In Girl Scout Cookie Dispute, Colo. Man Sued for $740

By Jenny Tsay, Esq. on March 12, 2014 | Last updated on March 21, 2019

Girl Scout cookies are delicious, but are they worth a $740 lawsuit?

Tad Osborn of Fort Collins, Colorado, wrote the Girl Scouts at $42 check for several boxes of cookies last year. It seemed like everything was sweet -- until he received a notice from a debt collection agency telling him that his check had bounced, reports ABC News.

Osborn claims that the Girl Scouts didn't notify him before they sent the problematic check to a debt collection agency. But does that matter?

Colorado's Bad Check Laws

Under Colorado law, if a check bounces, the person who wrote the bad check is still liable to the party he owes money to. So if a bad check is issued, the person to whom money is owed can opt to collect:

  • The face amount of the check plus actual damages. Actual damages are generally damages that compensate the injured party for losses sustained as a direct result of the bounced check; or
  • The face amount of the check plus a reasonable posted or contractual charge that doesn't exceed $20. Plus, if the check has been assigned to a collection agency, the person who wrote the check can be liable for an additional amount to cover the costs of collection that is 20 percent of the face amount of the check, but not less than $20; or
  • Three times the face amount of the check, but not less than $100, if the person to whom the money is owed gives notice to the check maker in accordance with the statute and the check maker doesn't pay within 15 days of receiving the notice.

Bad check laws in other states have similar provisions. But in Osborn's case, how did his $42 check turn into a $740 ordeal?

Osborn's Case

The Girl Scouts say Osborn's $42 check was returned to them because his account was closed. Osborn denies this could have happened, and believes there was an issue with the Girl Scouts' bank.

(The Girl Scouts also told The Denver Post that a local troop representative knocked on Osborn's door, but no one answered. It's not clear if the troop made any other attempts to contact Osborn about his bounced check.)

Osborn says he tried to explain the situation to the Girl Scouts when he received the collection agency notice last summer, asking for $82 in restitution for the bounced check, ABC News reports. But with Osborn refusing to pay, that bill has now snowballed as the collection agency has sued him to compel payment. The $739.85 sought by the agency includes $450 in attorney's fees.

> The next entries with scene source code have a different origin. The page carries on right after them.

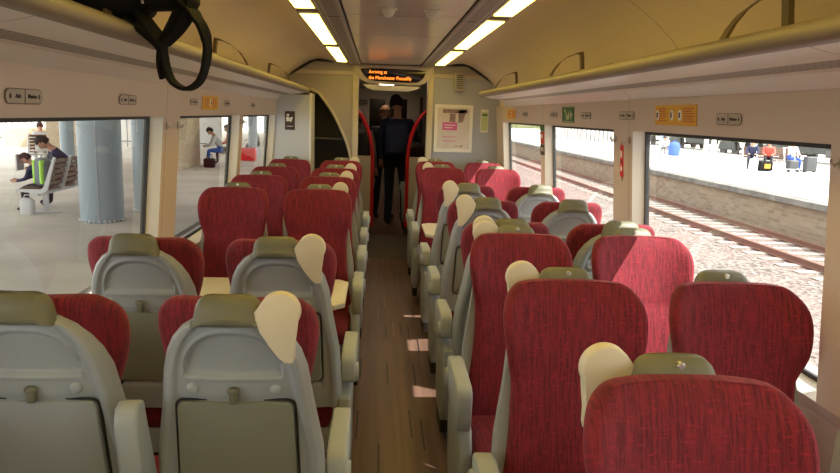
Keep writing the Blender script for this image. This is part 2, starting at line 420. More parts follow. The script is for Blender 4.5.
# ceiling
prof = [(.445, 2.2), (.452, 2.215), (.565, 2.215), (.575, 2.203), (.62, 2.215), (.70, 2.232), (.78, 2.236), (.86, 2.215), (.95, 2.165), (1.04, 2.10), (1.12, 2.03), (1.18, 1.95), (1.205, 1.87), (1.205, 1.78)]
b = MB()
def sweep(pr, y0, y1, k, thick=None):
    v = []; n = len(pr)
    for y in (y0, y1): v += [(p[0], y, p[1]) for p in pr]
    b.add(v, [(i, i+1, n+i+1, n+i) for i in range(n-1)], k)
sweep([(-.31, 2.2), (.31, 2.2)], YB, YE+.1, 'centre')
for s in (-1, 1):
    sweep([(s*.31, 2.2), (s*.313, 2.207), (s*.318, 2.207), (s*.32, 2.2)], YB, YE+.1, 'gap')
    sweep([(s*p, z) for p, z in prof], YB, YE+.1, 'cove')
sweep([(-.32, 2.26), (.32, 2.26)], YB, YE, 'cove')
ce = struct(b.obj('ceiling', smooth=30, recalc=False))
b = MB(); oc = [(1.30*math.copysign(abs(math.cos(PI*i/24))**.55, math.cos(PI*i/24)), 1.66+.85*max(0, math.sin(PI*i/24))**.6) for i in range(25)]
sweep(oc, YB-.1, 14.2, 'skin_out')
struct(b.obj('ceiling_outer_roof', recalc=False))
b = MB()
for s in (-1, 1): b.box(min(s*1.42, s*1.43), max(s*1.42, s*1.43), YB, 14.2, -.9, .5, 'skin_out'); b.box(min(s*1.265, s*1.30), max(s*1.265, s*1.30), YB, YE, 1.64, 2.0, 'skin_out')
for s in (-1, 1): b.box(min(s*1.28, s*1.34), max(s*1.28, s*1.34), YE, 14.2, 0, 2.3, 'skin_out')
b.box(-1.3, 1.3, YB-.12, YB, -.1, 2.4, 'bulk'); struct(b.obj('wall_rear'))
# far saloon ceiling + end
b = MB(); b.box(-1.3, 1.3, YE+.12, 14.1, 2.16, 2.2, 'bulk_w'); struct(b.obj('ceiling_far'))
# air vents and lights
LY = [(-1.90, -.25), (.12, 1.77), (2.05, 3.75), (3.96, 5.64), (5.90, 7.52)]
for s in (-1, 1):
    sd_ = 'left' if s < 0 else 'right'
    for i in range(5):
        y0, y1 = (YB, .1, 2.03, 3.93, 5.85)[i], (.09, 2.02, 3.92, 5.84, YE)[i]
        v_ = MB(); v_.box(min(s*.322, s*.442), max(s*.322, s*.442), y0, y1, 2.186, 2.22, 'vent')
        o = v_.obj('air_vent', bev=.004)
        tag(o, 'slotted grey ceiling vent %s of the glossy panel, %s' % (sd_, ['at the rear end', 'overhead at the camera', 'just ahead, nearest in view', 'in the middle of the saloon', 'running up to the end bulkhead'][i]), 'vent', 'slotted ceiling vents')
    for i, (y0, y1) in enumerate(LY):
        t = empty('ceiling_light', (s*.51, (y0+y1)/2, 2.2), 'warm yellow ceiling light on the %s, %s' % (sd_, ['behind the viewer', 'just overhead', 'nearest in view', 'in the middle of three in view', 'shortest looking, next to the end bulkhead'][i]), 'light', 'warm ceiling lights')
        h = (y1-y0)/2
        d = MB(); d.rbox(-.05, .05, -h+.01, h-.01, -.004, .012, .003, 'diff', 1); d.obj('diffuser', t)
        f_ = MB(); A = [(-.062, -h-.06, 0), (.062, -h-.06, 0), (.062, h+.06, 0), (-.062, h+.06, 0)]; C = [(-.05, -h+.01, 0), (.05, -h+.01, 0), (.05, h-.01, 0), (-.05, h-.01, 0)]
        f_.rings([A, C, [(p[0], p[1], .016) for p in C], [(p[0], p[1], .016) for p in A]], 'frame', closed=True); f_.obj('light_frame', t)
for x_, lb in ((-.085, 'left'), (.135, 'right')):
    d = empty('dome_fitting', (x_, 3.66, 2.2), 'small translucent dome on the glossy ceiling panel, %s one of the pair' % lb, 'ceiling fitting', 'ceiling domes')
    q = MB(); q.rings([[(r*math.cos(a*PI/8), r*math.sin(a*PI/8), z) for a in range(16)] for r, z in ((.045, 0), (.047, -.006), (.034, -.008), (.032, -.02), (.024, -.034), (.01, -.042), (.002, -.043))], 'reveal'); q.obj('dome', d, smooth=60)

# luggage racks, one each side
for s in (-1, 1):
    side = 'left' if s < 0 else 'right'
    t = empty('luggage_rack', (0, 0, 0), 'white and olive overhead luggage rack along the %s side above the windows' % side, 'luggage rack')
    ye = 7.3 if s < 0 else 6.75
    lipp = [(.86, 1.862), (.835, 1.866), (.822, 1.885), (.826, 1.905), (.845, 1.918), (.868, 1.912), (.876, 1.895)]
    b = MB(); b.rings([[(s*p, y, z) for p, z in lipp] for y in (YB+.01, ye)], 'lip'); b.obj('lip', t, smooth=60)
    b = MB(); pr = [(.865, 1.868), (.93, 1.853), (1.0, 1.846), (1.0, 1.868), (.87, 1.885)]
    b.rings([[(s*p, y, z) for p, z in pr] for y in (YB, ye)], 'rack'); b.obj('underside_panel', t, smooth=25)
    b = MB(); pr = [(1.0, 1.846), (1.085, 1.838), (1.085, 1.86), (1.0, 1.868)]
    b.rings([[(s*p, y, z) for p, z in pr] for y in (YB, ye)], 'mesh'); b.obj('perforated_strip', t)
    b = MB(); pr = [(1.085, 1.838), (1.115, 1.832), (1.15, 1.80), (1.163, 1.790), (1.21, 1.79), (1.21, 1.86), (1.085, 1.86)]
    b.rings([[(s*p, y, z) for p, z in pr] for y in (YB, ye+.35)], 'rack'); b.obj('back_moulding', t, smooth=25)
    for y in (-1.9, .1, 2.02, 4.08, 6.03):
        pts = [(.855, 1.915), (.875, 1.955), (.905, 1.995), (.95, 2.03), (1.0, 2.052), (1.03, 2.058), (1.035, 2.03), (1.05, 1.88)]
        b = MB(); b.rings([[(s*(p+dx), y+dy, z+dz) for dx, dy, dz in ((-.006, -.018, -.004), (.010, -.018, .008), (.010, .018, .008), (-.006, .018, -.004))] for p, z in pts], 'hoop')
        b.obj('divider_hoop', t, smooth=50)

# ------------------------------------------------------------------ end bulkhead at Y = 7.75
b = MB(); Y0, Y1 = YE, YE+.08
arcL = [(-.97, 1.925), (-.86, 1.915), (-.77, 1.88), (-.71, 1.81), (-.64, 1.71), (-.585, 1.62), (-.535, 1.52), (-.47, 1.38), (-.43, 1.25), (-.405, 1.1), (-.40, .95)]
def slab(pts, k): b.prism(pts, Y0, Y1, k, 'y')
slab([(.465, 0), (1.27, 0), (1.27, 2.08), (.465, 2.08)], 'bulk')                     # right wall
slab([(.405, 2.12), (1.24, 2.12), (1.16, 2.2), (.95, 2.30), (.405, 2.30)], 'bulk_w')
for (x0, z0), (x1, z1) in zip(arcL, arcL[1:]):                                       # left wall beyond the arch
    slab([(x0, z0), (x0, 2.08), (x1, 2.08), (x1, z1)], 'bulk_w')
slab([(-1.24, 1.925), (-1.24, 2.08), (-.97, 2.08), (-.97, 1.925)], 'bulk_w')
slab([(-1.24, 2.12), (-.405, 2.12), (-.405, 2.30), (-.95, 2.30), (-1.16, 2.2)], 'bulk_w')
slab([(-.405, 2.17), (.405, 2.17), (.405, 2.30), (-.405, 2.30)], 'bulk_w')
struct(b.obj('wall_back'))
b = MB()
b.box(-1.25, -.40, Y0-.012, Y1, 2.08, 2.12, 'bframe'); b.box(.46, 1.25, Y0-.012, Y1, 2.08, 2.12, 'bframe')
struct(b.obj('trim_1', bev=.004))
b = MB(); b.prism(rrect(-.402, -.343, 0, 2.2, .01), Y0-.03, Y1+.03, 'bframe', 'y', .006); struct(b.obj('trim_2'))
b = MB(); b.prism(rrect(.405, .465, 0, 2.2, .01), Y0-.03, Y1+.03, 'bframe', 'y', .006); struct(b.obj('trim_3'))
b = MB(); b.tube([(p[0], Y0-.012, p[1]) for p in arcL[1:]], .016, 'bframe', 8); struct(b.obj('trim_4', smooth=60))
b = MB(); tr = [(-1.17, 1.96), (-1.17, 2.02), (-1.13, 2.06), (-.84, 2.235), (-.80, 2.245), (-.60, 2.238)]
b.tube([(x_, Y0-.02, z_-.02) for x_, z_ in tr], .014, 'black', 6); struct(b.obj('trim_5', smooth=60))
b = MB(); b.tube([(-x_, Y0-.02, z_-.02) for x_, z_ in tr], .014, 'black', 6); struct(b.obj('trim_6', smooth=60))
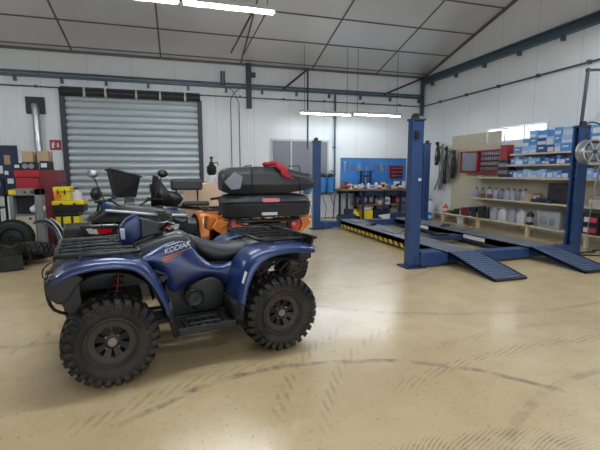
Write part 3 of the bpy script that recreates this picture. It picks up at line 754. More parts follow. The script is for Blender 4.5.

To prevent the collection agency from winning a default judgment -- which could potentially happen if Osborn took no action -- Osborn had to pay $100 just to file a response to the lawsuit. A trial over the Girl Scout cookie check issue is now set for May.

Faced with the possibility of having to fork over more than $700 for an order of Girl Scout cookies, Osborn may want to contact an experienced debt collections lawyer for help. A lawyer may also be able to negotiate a settlement for a smaller amount.

Now that he knows how the cookie crumbles when a check (allegedly) goes bad, Osborn is advising other Girl Scout cookie customers to pay only with cash.